A significant increase in the Annual Investment Allowance to encourage capital investment by businesses aims to stimulate economic growth across the country. Changes to intangible fixed assets regime could have a significant impact on groups and improve the international competitiveness of the UK as a location to hold and exploit intellectual property. With much of business investment being in London this is a welcome measure for business and growth.

There is an extension of the British Business Bank’s Start-Up Loans Programme to 2021 to continue the provision of loans and mentoring to entrepreneurs and small businesses. With 40% of tech sector start-ups being in the London, this continued investment will encourage growth in the capital.

Small businesses are also being assisted by the announced reduction in business rates for properties with rateable value below £51,000. However, with the average rateable value in the capital being significantly above this, it remains to be seen how much this will benefit London.

The increase in the personal allowance threshold to £12,500 and the higher rate income tax threshold to £50,000 will have the biggest impact on Londoners where the average salary is the highest in the country.

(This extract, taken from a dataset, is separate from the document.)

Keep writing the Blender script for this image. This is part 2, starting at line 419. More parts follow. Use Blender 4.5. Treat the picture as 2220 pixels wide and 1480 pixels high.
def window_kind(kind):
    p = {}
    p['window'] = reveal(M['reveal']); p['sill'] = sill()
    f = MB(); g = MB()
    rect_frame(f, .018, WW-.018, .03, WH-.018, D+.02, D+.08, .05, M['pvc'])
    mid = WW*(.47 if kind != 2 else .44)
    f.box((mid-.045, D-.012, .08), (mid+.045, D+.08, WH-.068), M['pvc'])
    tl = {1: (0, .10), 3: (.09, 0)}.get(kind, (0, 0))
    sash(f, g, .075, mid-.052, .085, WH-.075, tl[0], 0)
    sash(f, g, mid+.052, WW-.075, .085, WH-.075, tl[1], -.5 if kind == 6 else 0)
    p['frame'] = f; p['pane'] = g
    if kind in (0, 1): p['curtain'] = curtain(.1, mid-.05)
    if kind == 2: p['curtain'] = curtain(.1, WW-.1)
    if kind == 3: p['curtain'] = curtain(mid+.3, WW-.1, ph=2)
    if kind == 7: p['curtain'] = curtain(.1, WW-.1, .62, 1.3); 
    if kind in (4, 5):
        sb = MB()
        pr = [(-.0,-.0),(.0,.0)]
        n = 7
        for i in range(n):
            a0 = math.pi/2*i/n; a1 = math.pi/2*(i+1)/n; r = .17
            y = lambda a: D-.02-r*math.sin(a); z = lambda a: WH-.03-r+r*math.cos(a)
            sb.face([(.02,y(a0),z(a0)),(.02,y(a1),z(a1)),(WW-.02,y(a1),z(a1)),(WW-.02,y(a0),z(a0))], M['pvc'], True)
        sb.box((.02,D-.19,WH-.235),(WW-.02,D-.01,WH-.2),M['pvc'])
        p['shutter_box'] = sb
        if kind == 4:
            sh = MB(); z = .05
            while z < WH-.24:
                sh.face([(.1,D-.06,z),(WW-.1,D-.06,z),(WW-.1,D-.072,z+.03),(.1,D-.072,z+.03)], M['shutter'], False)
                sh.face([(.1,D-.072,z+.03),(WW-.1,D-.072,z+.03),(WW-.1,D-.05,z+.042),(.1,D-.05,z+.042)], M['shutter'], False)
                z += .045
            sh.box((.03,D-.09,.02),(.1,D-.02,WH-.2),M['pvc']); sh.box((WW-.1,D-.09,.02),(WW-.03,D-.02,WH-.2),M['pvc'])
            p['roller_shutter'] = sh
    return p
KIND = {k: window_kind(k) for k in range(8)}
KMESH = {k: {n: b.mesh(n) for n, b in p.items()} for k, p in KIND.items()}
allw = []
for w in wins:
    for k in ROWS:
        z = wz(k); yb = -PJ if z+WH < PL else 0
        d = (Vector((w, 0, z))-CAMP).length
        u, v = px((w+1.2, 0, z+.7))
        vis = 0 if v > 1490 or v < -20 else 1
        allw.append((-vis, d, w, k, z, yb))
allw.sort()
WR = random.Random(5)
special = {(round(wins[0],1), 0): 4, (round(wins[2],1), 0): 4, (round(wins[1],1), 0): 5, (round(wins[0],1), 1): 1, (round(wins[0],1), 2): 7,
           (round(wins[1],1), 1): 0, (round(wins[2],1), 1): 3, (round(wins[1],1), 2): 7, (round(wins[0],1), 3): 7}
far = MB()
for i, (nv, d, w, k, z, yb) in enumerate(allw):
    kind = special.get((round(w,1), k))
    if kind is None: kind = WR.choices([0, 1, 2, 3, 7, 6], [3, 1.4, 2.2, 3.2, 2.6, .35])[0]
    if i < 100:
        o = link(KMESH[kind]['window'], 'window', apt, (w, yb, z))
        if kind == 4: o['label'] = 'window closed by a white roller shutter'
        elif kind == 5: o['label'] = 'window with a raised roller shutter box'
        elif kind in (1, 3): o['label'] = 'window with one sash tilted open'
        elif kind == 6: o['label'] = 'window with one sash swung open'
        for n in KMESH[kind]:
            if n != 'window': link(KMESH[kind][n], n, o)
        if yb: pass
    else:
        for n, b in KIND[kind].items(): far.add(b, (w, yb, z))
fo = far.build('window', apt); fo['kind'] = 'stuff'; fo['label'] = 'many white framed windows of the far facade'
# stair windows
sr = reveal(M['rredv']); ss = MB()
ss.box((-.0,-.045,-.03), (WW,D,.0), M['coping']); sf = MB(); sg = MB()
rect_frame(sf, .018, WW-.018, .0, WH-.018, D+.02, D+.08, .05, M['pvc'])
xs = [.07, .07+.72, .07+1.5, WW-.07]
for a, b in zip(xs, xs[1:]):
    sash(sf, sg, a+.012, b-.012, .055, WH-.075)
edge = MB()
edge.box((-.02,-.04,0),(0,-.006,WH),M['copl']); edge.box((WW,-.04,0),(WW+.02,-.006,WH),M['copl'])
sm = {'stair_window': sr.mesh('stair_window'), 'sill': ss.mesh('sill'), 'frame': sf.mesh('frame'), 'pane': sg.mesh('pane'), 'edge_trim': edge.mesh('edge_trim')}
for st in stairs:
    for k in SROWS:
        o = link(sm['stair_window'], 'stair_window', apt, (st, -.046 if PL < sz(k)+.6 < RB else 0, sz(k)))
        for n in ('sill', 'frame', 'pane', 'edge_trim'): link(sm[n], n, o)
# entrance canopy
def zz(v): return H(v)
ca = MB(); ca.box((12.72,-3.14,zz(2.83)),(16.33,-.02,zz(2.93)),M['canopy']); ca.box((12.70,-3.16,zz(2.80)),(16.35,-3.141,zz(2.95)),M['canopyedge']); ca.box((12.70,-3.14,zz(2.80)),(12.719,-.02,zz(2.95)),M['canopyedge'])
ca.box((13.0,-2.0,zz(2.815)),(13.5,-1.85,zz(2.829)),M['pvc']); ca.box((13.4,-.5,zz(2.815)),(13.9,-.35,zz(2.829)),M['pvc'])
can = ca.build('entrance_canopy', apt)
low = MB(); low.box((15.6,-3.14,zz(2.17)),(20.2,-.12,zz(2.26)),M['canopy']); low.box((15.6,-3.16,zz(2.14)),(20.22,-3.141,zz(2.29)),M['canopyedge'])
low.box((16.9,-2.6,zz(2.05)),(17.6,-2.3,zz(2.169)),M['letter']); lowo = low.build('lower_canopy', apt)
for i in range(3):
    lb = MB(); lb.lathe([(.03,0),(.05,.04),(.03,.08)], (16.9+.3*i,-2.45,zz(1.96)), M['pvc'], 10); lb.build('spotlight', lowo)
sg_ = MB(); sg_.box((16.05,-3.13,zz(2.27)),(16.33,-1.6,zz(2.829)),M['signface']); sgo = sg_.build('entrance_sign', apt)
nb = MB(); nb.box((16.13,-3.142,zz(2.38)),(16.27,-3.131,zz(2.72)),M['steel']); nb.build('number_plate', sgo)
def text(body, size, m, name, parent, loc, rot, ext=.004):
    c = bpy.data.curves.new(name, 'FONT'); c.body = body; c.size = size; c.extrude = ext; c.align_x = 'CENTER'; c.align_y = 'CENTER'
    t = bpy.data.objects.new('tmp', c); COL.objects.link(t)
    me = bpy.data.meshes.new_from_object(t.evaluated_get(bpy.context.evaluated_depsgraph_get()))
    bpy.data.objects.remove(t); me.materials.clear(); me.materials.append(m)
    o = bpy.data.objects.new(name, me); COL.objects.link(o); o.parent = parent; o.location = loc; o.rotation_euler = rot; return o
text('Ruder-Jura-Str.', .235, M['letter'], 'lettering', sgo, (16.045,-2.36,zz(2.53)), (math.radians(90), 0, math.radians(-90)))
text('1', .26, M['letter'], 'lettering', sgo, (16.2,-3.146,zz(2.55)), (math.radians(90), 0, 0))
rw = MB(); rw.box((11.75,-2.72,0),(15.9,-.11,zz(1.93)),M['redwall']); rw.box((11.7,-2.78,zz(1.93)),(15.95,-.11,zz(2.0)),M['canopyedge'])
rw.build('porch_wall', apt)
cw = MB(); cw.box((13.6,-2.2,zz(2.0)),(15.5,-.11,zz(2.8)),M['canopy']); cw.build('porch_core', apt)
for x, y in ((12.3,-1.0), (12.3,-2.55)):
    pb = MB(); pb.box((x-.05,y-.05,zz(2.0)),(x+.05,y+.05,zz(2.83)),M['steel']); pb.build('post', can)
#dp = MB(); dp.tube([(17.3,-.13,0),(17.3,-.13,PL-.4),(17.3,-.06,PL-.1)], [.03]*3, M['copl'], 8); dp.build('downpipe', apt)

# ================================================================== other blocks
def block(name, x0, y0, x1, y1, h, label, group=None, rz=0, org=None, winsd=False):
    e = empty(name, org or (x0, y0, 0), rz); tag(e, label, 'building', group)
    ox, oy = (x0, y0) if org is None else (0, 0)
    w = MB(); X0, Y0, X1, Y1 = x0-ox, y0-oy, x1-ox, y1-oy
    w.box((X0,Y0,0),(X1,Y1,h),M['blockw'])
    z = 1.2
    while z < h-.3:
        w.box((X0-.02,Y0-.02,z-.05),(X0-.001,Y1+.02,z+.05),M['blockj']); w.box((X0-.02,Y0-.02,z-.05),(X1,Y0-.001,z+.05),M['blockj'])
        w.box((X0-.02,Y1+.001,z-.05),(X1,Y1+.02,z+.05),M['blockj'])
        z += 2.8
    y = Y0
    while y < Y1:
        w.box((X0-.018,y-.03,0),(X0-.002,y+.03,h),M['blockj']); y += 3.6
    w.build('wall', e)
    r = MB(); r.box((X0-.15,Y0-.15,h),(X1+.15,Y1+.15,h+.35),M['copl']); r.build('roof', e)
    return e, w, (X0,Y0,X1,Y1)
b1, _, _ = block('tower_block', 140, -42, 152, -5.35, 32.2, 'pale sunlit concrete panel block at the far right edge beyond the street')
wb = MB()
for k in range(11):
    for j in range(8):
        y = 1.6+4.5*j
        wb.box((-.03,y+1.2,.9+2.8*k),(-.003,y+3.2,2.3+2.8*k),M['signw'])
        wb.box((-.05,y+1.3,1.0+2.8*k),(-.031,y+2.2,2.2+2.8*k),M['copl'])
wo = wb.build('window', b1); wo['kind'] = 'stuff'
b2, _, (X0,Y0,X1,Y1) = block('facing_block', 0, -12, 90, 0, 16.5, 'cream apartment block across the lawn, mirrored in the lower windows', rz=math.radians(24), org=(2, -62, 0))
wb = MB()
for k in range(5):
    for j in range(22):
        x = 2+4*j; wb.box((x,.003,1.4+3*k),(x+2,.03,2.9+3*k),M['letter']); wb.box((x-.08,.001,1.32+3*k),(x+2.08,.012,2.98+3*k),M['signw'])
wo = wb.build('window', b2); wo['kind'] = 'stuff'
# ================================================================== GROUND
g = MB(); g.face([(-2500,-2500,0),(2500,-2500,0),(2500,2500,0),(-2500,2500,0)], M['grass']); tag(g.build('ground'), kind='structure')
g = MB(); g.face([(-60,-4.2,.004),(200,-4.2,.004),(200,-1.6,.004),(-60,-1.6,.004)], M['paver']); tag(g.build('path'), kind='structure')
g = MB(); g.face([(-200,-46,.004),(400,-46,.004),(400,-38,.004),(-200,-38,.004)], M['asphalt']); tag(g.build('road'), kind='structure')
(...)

Items specific to London include £291m from the Housing Infrastructure Fund for 18,000 new homes in east London, though some argue this is still too short of the 66,000 homes required per year. There was also continued support of HS2 enabling business growth in both London, the Midlands and the North.

As a central finance hub for Europe, London will likely be impacted by the outcome of Brexit. In our pre-Budget survey, 49% highlighted Brexit uncertainty as the biggest threat to UK competitiveness/ investment so the £500m of additional funding allocated to Brexit preparations may help to allay these concerns.

Overall it was a good Budget for London business but was quiet on matters of pollution, public transport and policing – could it have done more for the people of London?

Paul Gallagher is a tax partner at EY.